(Problem details): Using the records that follow, copy every line containing the word "More".

___

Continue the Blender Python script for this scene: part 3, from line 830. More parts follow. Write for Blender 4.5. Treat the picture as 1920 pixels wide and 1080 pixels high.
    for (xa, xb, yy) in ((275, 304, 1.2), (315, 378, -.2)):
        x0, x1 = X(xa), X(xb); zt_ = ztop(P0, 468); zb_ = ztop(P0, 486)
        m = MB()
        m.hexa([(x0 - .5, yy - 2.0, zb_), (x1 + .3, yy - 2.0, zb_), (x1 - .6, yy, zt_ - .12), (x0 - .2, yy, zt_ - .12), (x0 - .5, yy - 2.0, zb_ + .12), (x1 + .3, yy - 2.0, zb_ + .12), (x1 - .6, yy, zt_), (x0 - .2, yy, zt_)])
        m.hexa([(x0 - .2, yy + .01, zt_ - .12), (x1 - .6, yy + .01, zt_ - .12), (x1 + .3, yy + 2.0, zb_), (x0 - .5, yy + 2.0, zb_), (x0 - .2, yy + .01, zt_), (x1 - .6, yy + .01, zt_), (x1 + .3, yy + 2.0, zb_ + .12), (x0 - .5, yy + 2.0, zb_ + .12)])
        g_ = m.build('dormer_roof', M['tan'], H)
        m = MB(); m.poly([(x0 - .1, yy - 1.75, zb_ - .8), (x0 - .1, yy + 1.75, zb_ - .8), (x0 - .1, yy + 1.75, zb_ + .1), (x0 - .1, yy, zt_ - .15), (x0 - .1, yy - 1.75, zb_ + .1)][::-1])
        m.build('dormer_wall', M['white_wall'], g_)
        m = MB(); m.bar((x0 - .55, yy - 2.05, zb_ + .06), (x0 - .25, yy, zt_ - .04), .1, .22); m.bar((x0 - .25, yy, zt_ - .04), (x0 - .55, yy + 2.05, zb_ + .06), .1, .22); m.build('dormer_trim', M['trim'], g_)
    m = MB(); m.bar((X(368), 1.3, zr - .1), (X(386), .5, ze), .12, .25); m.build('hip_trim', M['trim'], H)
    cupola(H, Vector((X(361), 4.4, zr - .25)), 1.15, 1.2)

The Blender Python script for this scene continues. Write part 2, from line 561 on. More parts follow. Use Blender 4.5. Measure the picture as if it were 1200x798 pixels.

___

(Written solution):
Continue the Blender Python script for this scene: part 3, from line 830. More parts follow. Write for Blender 4.5. Treat the picture as 1920 pixels wide and 1080 pixels high.
The Blender Python script for this scene continues. Write part 2, from line 561 on. More parts follow. Use Blender 4.5. Measure the picture as if it were 1200x798 pixels.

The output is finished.